**Task prompt**
Scan the material below for the string "picture", and copy every line where it shows up.

**Dataset section**
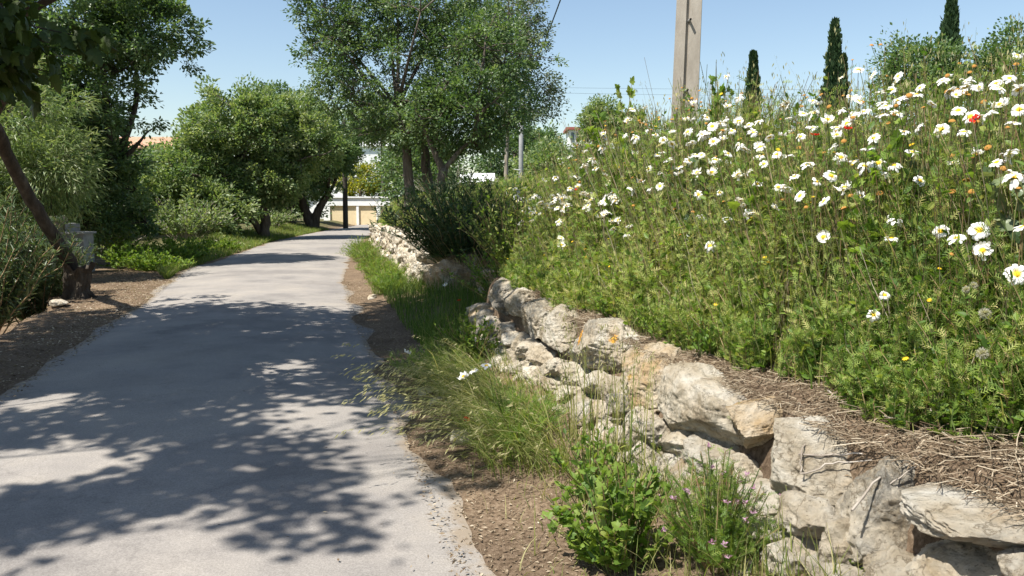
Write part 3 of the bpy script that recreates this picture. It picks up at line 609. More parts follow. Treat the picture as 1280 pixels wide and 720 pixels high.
far_tree('background_tree', 'bright green rounded tree beyond the grey pole', 2.1, 50, 3.4, (1.7,2.0,1.7), 150, 'carob_light', 35, .22, group=FG)
far_tree('background_tree', 'dark green bushy tree at the left foot of the hillside', .2, 56, 5.0, (2.6,2.2,2.2), 140, 'carob', 36, .24, group=FG)
far_tree('background_tree', 'darker hilltop tree left of the red roofed house', 2.4, 82, 7.0, (2.8,3.0,1.9), 130, 'carob', 37, .34, group=FG)
far_tree('background_tree', 'tall rounded tree on the skyline between the hill house and the concrete pole', 7.7, 72, 8.9, (1.7,2.0,1.7), 150, 'carob_light', 38, .24, group=FG, extra=[((10.4,72,8.3), (1.5,1.6,1.3), 90)])
far_tree('background_tree', 'pale grey green bush below the hill house', 5.6, 62, 4.6, (2.2,2.0,1.1), 110, 'olive', 39, .24, group=FG)
far_tree('background_tree', 'dark tree on the right skyline behind the second cypress from the right', 20.0, 40, 8.0, (2.1,1.8,1.4), 130, 'carob', 40, .2, group=FG)
far_tree('background_tree', 'dark spreading tree at the right edge of the skyline', 24.2, 39, 8.0, (2.4,2,1.6), 150, 'carob', 43, .2, group=FG)
far_tree('background_tree', 'dark tree at the far left edge behind the oleander', -16.2, 22, 3.2, (2.4,2.2,2.8), 200, 'carob', 44, .15, group=FG)
far_tree('background_tree', 'green tree under the pink houses behind the left trees', -21.0, 52, 2.8, (4.2,3.0,1.9), 190, 'carob_light', 45, .26, group=FG)
far_tree('background_tree', 'green tree filling the gap beside the white villa', -8.6, 69, 5.0, (2.0,2.2,1.8), 110, 'carob_light', 46, .26, group=FG)
far_tree('background_tree', 'green tree in the gap left of the rounded carob', -17.5, 38, 2.2, (3.0,2.5,1.3), 200, 'carob_light', 48, .22, group=FG)
far_tree('background_tree', 'dark tree filling behind the tall left tree', -16.5, 29, 2.6, (2.8,2.2,2.2), 230, 'carob', 49, .17, group=FG)
far_tree('background_tree', 'dark low tree behind the multi trunked tree at the bend', -15.6, 56, 2.6, (2.4,2.2,2.4), 150, 'carob', 50, .24, group=FG)
# cypresses
def cypress(label, px, ytop, Y, w, seed, lean=0):
    p = at(px, ytop, Y); z0 = gz1(p[0], Y)-.1; H = p[2]-z0; r = np.random.RandomState(seed)
    root = empty('cypress_tree', (p[0], Y, z0), label, 'cypress', 'cypresses on the skyline')
    tb = MB(); tube(tb, [(p[0], Y, z0), (p[0], Y, z0+H*.5), (p[0]+lean, Y, z0+H*.97)], [.16, .1, .02], 8); tb.build('trunk', M['bark'], root, True)
    n = 9000; t = r.uniform(0, 1, n)**.85; a = r.uniform(0, 2*math.pi, n)
    prof = w*np.minimum(1, (1-t)*2.2+.05)**.8*np.minimum(1, t*8+.3)*(1+.9*fbm(np.stack([t*14, np.cos(a)*1.5, np.sin(a)*1.5+seed], -1), 4))
    q = prof*(.35+.65*r.uniform(0, 1, n)**.5)
    q = q*np.where(r.uniform(0, 1, n) < .10, r.uniform(1.1, 1.7, n), 1)
    pos = np.stack([p[0]+q*np.cos(a)+lean*t, Y+q*np.sin(a), z0+.4+t*(H-.45)], -1)
    ax = norm(np.stack([np.cos(a)*.35, np.sin(a)*.35, np.ones(n)], -1)+r.normal(0, .15, (n, 3)))
    lb = MB(); scatter(lb, *T_DIAM, pos, leaf_rot(ax, r, 0), r.uniform(.25, .5, n), np.clip(r.normal(.5, .25, n), 0, 1)); lb.build('crown', M['cypress'], root)
cypress('small leftmost cypress just right of the concrete pole', 942, 68, 62, 0.46, 51)
cypress('tall narrow cypress in the middle of the skyline', 1044, 28, 58, 0.58, 52)
cypress('short cypress touching the tall middle one', 1054, 72, 60, 0.32, 53)
cypress('tallest cypress at the right with its tip at the picture top', 1190, -2, 50, 0.64, 54)
cypress('small slim cypress near the right edge of the picture', 1258, 62, 44, 0.21, 55)

# ------------------------------------------------------------------ poles and wires
PB = at(853, 125, 11.5); pz = gz1(PB[0], 11.5)
pr = empty('concrete_pole', (PB[0], 11.5, pz-.3), 'weathered grooved concrete utility pole rising out of the flower bank', 'utility pole')
pm = MB(); Hh = 9.2
def frustum(mb, x0, x1, y0, y1, z0, z1, tp, m=0):
    v = []
    for z, s in ((z0, 1), (z1, tp)): v += [[x0*s, y0*s, z], [x1*s, y0*s, z], [x1*s, y1*s, z], [x0*s, y1*s, z]]
    v = np.array(v)
    v = v @ np.array(Matrix.Rotation(R(1.2), 3, 'Y') @ Matrix.Rotation(R(-14), 3, 'Z')).T + np.array([PB[0], 11.5, pz-.3])
    mb.add(v, [[0,3,2,1],[4,5,6,7],[0,1,5,4],[1,2,6,5],[2,3,7,6],[3,0,4,7]], .5, m)
frustum(pm, -.19, -.035, -.13, .13, 0, Hh, .72); frustum(pm, .02, .19, -.13, .13, 0, Hh, .72); frustum(pm, -.037, .022, -.085, .085, 0, Hh, .74)
pm.build('shaft', M['concrete'], pr)
for zz in (2.05, 3.0, 3.9, 4.8):
    b = MB(); t_ = 1-.28*zz/Hh
    tube(b, np.array([[-.006, -.20, 0], [-.006, 0, 0]])+np.array([PB[0]+math.tan(R(1.2))*zz-.01, 11.5, pz-.3+zz]), [.018, .018], 8); b.build('bolt', M['metal'], pr)
gp2 = gz1(.44, 40)
p2 = empty('utility_pole', (.44, 40, gp2-.1), 'slim grey pole standing right of the slender pale trunk', 'utility pole')
b = MB(); tube(b, [(.44,40,gp2-.1), (.45,40,4), (.46,40,7.0)], [.13,.12,.10], 10); b.build('shaft', M['concrete_grey'], p2, True)
b = MB(); tube(b, [(.1,39.95,3.3), (.44,39.9,3.25)], [.03,.03], 6); b.build('bracket', M['metal'], p2)
w0 = at(432, 283, 52); p3 = empty('wooden_pole', (w0[0], 52, 0), 'dark wooden pole at the left road edge before the cream panelled building', 'utility pole')
b = MB(); tube(b, [(w0[0],52,-.1), (w0[0]+.02,52,3), (w0[0]+.05,52,7)], [.17,.155,.12], 10); b.build('shaft', M['pole_wood'], p3, True)
def cable(label, a, b_, sag, r_):
    t = np.linspace(0, 1, 40)[:, None]; P = (1-t)*np.array(a)+t*np.array(b_) - np.array([0, 0, 1.])*sag*4*t*(1-t)
    m = MB(); tubes(m, P[None], np.full((1, 40), r_), 5); o = m.build('overhead_cable', M['cable']); tag(o, label, 'cable'); return o
cable('thick black cable falling from the top of the picture into the central tree', (PB[0]+.18, 11.5, pz-.3+9.0), (.46, 40, 6.9), .55, .022)
cable('upper of two thin wires crossing the sky behind the concrete pole', (.46, 40, 7.3), (40, 46, 8.3), .2, .005)
cable('lower of two thin wires crossing the sky behind the concrete pole', (.46, 40, 7.05), (40, 46, 8.0), .25, .005)

# ------------------------------------------------------------------ buildings
def rotz(a, loc): 
    Mx = Matrix.Translation(Vector(loc)) @ Matrix.Rotation(a, 4, 'Z'); return np.array(Mx)
def garage():
    a = at(405, 283, 62); b = at(486, 283, 61.5); Lx = np.linalg.norm((b-a)[:2]); ang = math.atan2(b[1]-a[1], b[0]-a[0])
    z0 = -.05; Mx = rotz(ang, (a[0], a[1], z0))
    r = empty('garage_building', (a[0], a[1], z0), 'low white building with two cream yellow panels at the road bend', 'building')
    m = MB(); m.box((0, .25, 0), (Lx, 5, 2.0), M=Mx); m.build('wall', M['white'], r)
    m = MB(); m.box((-.1, -.05, 1.52), (Lx+.2, .25, 2.12), M=Mx); m.build('fascia', M['white'], r)
    m = MB(); m.box((-.2, -.15, 2.12), (Lx+.3, 5.1, 2.22), M=Mx); m.build('roof', M['white'], r)
    u = Lx/81.
    for x0, x1 in ((8*u, 41*u), (44*u, 66*u), (71*u, 81*u)):
        m = MB(); m.box((x0, .10, 0), (x1, .25, 1.52), M=Mx); m.build('panel', M['cream'], r)
    for x0, x1 in ((0, 8*u), (41*u, 44*u), (66*u, 71*u)):
        m = MB(); m.box((x0, -.02, 0), (x1, .25, 1.52), M=Mx); m.build('pier', M['white'], r)
garage()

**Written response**
Write part 3 of the bpy script that recreates this picture. It picks up at line 609. More parts follow. Treat the picture as 1280 pixels wide and 720 pixels high.
cypress('tallest cypress at the right with its tip at the picture top', 1190, -2, 50, 0.64, 54)
cypress('small slim cypress near the right edge of the picture', 1258, 62, 44, 0.21, 55)
cable('thick black cable falling from the top of the picture into the central tree', (PB[0]+.18, 11.5, pz-.3+9.0), (.46, 40, 6.9), .55, .022)